The scope of services provided by Pohl & Short concerning debt enforcement is broad, and includes the representation of parties in state and federal court who are seeking to recover a judgment against a business or individual, and continues into the bankruptcy arena should it be necessary to pursue a business debtor or a consumer debtor who invokes bankruptcy protection.

Collection in State and Federal Court

Our state and federal court representation includes litigation from the filing of a complaint through the entry of judgment and then to the collection of the judgment. The attorneys of our firm are well versed in all aspects of judgment collection, including levying on real property and personal property, wage garnishment, replevins and the recovery of vehicles, bank account garnishment and the pursuit of fraudulent conveyances, equitable liens and proceedings supplementary.

Foreclosure, Lease Collections and Landlord Rights

Other state and federal court matters that we pursue for our clients include mortgage foreclosures, landlord and tenant disputes, including evictions, and a wide variety of business litigation in which the objective is to obtain a judgment and then to convert the judgment into money.

Creditor Representation in Bankruptcy

Our bankruptcy practice is multi-faceted.
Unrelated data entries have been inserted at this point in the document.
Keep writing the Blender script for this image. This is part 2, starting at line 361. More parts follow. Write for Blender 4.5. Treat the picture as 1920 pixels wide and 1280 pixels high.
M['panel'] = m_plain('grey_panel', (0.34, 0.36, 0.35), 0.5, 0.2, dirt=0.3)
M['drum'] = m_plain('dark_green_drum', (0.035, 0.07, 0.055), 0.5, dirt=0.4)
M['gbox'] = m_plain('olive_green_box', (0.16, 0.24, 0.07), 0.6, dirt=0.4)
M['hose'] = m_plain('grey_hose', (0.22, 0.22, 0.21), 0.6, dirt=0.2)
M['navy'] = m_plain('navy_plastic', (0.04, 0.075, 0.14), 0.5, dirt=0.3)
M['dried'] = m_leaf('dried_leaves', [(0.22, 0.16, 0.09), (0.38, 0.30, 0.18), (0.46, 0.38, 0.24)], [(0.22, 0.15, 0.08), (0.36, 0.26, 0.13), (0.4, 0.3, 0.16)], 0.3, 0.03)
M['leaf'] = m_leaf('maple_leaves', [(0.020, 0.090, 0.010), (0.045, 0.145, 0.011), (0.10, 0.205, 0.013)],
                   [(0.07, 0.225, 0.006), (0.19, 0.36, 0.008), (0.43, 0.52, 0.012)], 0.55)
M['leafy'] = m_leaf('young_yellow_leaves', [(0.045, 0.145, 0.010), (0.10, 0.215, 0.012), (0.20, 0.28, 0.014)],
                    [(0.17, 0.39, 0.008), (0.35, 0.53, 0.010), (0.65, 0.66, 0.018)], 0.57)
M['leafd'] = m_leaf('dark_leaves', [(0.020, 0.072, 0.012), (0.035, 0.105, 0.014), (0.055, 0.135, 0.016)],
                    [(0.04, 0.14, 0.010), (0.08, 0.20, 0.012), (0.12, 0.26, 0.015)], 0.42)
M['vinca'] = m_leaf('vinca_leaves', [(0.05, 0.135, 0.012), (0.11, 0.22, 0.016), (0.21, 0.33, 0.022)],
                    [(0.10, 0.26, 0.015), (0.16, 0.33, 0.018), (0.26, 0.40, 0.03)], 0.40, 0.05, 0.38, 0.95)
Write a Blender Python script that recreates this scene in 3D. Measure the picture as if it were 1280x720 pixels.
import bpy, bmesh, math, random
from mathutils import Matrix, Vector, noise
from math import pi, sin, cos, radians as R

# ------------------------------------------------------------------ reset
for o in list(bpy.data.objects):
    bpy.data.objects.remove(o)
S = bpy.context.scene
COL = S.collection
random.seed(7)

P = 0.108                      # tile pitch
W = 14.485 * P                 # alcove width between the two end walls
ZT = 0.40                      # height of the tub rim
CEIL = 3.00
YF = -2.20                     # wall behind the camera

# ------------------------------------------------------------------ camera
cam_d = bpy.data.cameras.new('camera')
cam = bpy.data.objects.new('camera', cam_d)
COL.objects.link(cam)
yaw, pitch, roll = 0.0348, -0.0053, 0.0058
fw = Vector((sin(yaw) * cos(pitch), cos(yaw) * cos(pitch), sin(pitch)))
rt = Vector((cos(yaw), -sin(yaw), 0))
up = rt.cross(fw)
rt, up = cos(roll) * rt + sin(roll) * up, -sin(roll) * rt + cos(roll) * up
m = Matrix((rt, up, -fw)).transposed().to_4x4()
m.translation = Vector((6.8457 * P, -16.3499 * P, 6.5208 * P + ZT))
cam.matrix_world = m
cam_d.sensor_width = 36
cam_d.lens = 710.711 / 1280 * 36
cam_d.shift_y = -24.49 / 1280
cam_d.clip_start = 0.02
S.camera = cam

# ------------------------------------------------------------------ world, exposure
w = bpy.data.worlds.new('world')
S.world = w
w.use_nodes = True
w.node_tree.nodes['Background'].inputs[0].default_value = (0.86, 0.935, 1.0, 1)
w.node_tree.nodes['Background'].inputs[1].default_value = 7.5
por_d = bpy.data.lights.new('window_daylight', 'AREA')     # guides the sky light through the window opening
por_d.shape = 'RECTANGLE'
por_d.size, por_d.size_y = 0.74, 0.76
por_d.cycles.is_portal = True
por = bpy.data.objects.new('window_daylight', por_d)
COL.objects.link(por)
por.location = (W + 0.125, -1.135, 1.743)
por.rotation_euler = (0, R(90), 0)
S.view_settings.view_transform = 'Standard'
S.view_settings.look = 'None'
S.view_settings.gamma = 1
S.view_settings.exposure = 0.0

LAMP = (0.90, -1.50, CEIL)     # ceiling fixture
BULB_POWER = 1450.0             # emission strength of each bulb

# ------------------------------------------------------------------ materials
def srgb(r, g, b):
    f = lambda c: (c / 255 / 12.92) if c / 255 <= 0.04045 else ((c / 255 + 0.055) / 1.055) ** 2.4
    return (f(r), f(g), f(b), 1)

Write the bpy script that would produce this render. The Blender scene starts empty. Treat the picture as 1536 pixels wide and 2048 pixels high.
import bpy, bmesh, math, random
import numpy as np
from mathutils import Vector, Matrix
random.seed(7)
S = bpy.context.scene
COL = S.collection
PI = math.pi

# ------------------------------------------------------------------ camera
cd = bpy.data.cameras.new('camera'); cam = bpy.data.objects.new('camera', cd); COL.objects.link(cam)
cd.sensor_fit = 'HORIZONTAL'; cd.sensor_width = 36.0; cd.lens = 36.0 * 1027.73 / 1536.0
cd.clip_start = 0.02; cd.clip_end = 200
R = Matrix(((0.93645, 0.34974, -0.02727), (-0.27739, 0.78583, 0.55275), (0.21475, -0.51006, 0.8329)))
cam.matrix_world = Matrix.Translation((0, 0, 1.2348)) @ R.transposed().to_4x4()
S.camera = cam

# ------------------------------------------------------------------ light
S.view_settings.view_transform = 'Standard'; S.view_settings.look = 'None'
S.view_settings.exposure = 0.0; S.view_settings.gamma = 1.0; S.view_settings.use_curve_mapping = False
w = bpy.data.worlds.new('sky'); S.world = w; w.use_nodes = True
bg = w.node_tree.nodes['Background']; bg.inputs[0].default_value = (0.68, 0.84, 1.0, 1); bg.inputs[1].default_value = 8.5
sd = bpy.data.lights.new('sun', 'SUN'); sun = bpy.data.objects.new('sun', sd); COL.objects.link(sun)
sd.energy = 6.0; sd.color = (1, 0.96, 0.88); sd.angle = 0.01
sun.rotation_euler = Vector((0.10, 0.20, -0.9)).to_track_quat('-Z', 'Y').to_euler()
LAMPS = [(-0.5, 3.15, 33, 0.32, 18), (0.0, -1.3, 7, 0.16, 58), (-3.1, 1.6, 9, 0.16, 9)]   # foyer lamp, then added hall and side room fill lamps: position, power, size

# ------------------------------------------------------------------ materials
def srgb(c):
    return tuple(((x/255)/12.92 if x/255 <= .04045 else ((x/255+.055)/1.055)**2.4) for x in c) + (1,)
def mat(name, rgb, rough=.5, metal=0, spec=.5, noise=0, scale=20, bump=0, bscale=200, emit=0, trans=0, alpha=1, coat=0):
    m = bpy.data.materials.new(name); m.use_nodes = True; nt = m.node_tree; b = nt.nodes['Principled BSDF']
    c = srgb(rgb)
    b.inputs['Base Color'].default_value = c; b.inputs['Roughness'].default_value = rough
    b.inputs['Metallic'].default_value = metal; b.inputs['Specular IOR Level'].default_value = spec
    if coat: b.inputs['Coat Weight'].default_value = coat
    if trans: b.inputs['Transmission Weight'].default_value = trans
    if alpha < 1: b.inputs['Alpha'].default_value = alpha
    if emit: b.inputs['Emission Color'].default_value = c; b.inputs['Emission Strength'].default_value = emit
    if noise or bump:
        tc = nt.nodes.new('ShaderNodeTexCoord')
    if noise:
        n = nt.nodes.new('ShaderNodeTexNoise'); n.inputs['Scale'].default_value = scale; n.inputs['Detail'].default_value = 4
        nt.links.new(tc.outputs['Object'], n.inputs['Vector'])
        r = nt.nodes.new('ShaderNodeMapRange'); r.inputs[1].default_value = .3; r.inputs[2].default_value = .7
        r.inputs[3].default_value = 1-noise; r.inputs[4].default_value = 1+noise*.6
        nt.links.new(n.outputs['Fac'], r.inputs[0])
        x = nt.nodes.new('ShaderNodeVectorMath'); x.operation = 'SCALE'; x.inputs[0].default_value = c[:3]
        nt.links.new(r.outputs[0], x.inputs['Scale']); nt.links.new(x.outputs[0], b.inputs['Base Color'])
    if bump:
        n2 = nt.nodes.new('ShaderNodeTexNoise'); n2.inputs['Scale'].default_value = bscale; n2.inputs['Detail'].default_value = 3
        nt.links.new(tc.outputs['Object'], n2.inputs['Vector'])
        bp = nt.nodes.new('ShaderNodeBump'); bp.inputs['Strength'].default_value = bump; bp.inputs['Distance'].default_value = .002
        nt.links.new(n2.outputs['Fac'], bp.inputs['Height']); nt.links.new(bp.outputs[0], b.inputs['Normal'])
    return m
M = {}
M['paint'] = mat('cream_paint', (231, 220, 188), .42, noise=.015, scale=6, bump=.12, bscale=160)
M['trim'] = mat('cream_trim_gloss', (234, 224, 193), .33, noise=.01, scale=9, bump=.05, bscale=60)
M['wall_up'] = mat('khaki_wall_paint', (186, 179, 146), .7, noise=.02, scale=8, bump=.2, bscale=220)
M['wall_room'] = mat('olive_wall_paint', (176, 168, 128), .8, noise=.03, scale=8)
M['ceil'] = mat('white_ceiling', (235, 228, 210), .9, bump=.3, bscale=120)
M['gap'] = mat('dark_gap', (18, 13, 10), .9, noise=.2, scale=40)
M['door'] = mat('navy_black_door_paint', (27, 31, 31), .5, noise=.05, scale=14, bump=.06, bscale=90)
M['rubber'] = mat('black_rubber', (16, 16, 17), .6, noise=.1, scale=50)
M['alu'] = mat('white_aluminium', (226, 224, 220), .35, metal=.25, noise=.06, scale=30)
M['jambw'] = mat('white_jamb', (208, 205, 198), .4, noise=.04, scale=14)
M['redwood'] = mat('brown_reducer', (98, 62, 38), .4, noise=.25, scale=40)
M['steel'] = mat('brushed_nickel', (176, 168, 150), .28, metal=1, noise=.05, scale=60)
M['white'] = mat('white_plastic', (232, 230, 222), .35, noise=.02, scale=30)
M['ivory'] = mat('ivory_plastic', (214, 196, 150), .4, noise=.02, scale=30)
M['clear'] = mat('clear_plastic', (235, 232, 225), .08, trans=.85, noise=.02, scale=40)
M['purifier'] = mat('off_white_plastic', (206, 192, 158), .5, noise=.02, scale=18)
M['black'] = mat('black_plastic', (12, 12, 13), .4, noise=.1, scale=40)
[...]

We routinely represent lenders and creditors of all types in bankruptcy cases under Chapter 7 (liquidation), Chapter 13 (debt adjustment), and Chapter 11 (reorganization).

Disputes in Bankruptcy

The magnitude of our representation of our clients in bankruptcy cases is without limitation, and includes the following activities: attending Meetings of Creditors; filing Proofs of Claim and monitoring the case for possible distributions; objecting to the discharge of the debtor or to the dischargeability of a particular debt: participating in the formulation of a Plan of Reorganization; filing Motions for Relief from Stay to enable the recovery of collateral; challenging property a debtor improperly claims as exempt; and pursuing fraudulent conveyances and preferential transfers.